Says Soma Munda, "Talk of rehabilitation is irrelevant. In 1987, we asked them to show us how they would resettle two villages as models for rehabilitation. The government couldn't do it. We have two essential markers of a village: the sasandiri stones under which our ancestors lie buried, and our sacred groves called sarna. How will the government relocate them?" He gives a wily smile and explains: "We knew the government cannot relocate these. So we made it a precondition."
The way the leadership here has kept the government from carrying out its intent is quite remarkable. In 1985, the district police officers and an armed contingent laid siege on the village to force the government's presence in the area. The Munda used each and every tribal custom to make life difficult for the police. The police got no firewood or water in the area, and the women started cordoning of the police camp in the morning to ensure that the policemen did not get to go out to defecate. "We told them they can't defecate on our sacred groves.

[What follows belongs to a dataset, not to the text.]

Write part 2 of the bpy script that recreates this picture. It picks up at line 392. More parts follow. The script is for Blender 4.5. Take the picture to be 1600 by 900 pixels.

Our women planted crops on their path, knowing that if they damaged the crop they would have to pay compensation. Without any violence, we made their lives so miserable that they ran away in the cover of the night."
How is the tribal society of southern Ranchi district so organised? KKJS general secretary Vijay Gudia, resident of Tapkara, explains: "The people here are predominantly from the Munda tribe, and the customary system of collective decision-making is very much alive here." Anthropologists in Ranchi point out that though these systems may not be as democratic in some areas as they were in the past, they serve the need of the tribal community much better than the modern political system.
The way the Munda leadership here has handled the movement is a story by itself. This leadership is extremely conscious of the long-drawn struggle for land and forest that has marked the history of the Jharkhand region. For them, the difference between the British colonial masters and the governments of independent India is very little.
They are all aware of the laws to protect alienation of their land, which their ancestors (including the legendary Birsa Munda) earned after great sacrifices. The most important one is the Chhotanagpur Tenancy Act (CNTA). Passed in 1903 by the colonial government. It prevents non-tribals from purchasing tribal land in the Chhotanagpur plateau. It is worth noting that KKJS also draws support from non-tribals who have lived with them for long (they are called sadan). The traditional Munda leadership is also well connected with the larger political leadership of the Jharkhand movement. Several members of legislative assembly (MLSs) have supported the KKJS at some stage or the other.
But a gap between the political leadership and the traditional tribal leadership is increasing. The last real living example of this relationship, perhaps, is Niral Enem Horo of the Jharkhand Party. Widely respected as an extremely honest politician and a true leader of his people, Horo has maintained all along that the Koel-Karo project should be scrapped. In fact he told Down to Earth that he was not happy with the present leadership of the KKJS because it was showing signs of giving in to government pressure. Fact however remains that Horo is completely sidelined in the present politics of Jharkhand -- he lost the legislative assembly elections in 2000.
Those who are in power have already made noises about amending CNTA, including former chief minister Babulal Marandi, who claims that the law does not help tribals as it prevents them from getting the market price for their land. Most politicians talk about getting rid of CNTA because it blocks the 'development' of tribal areas. It is quite something to hear so many tribal leaders talk about keeping the 'national interest' in mind.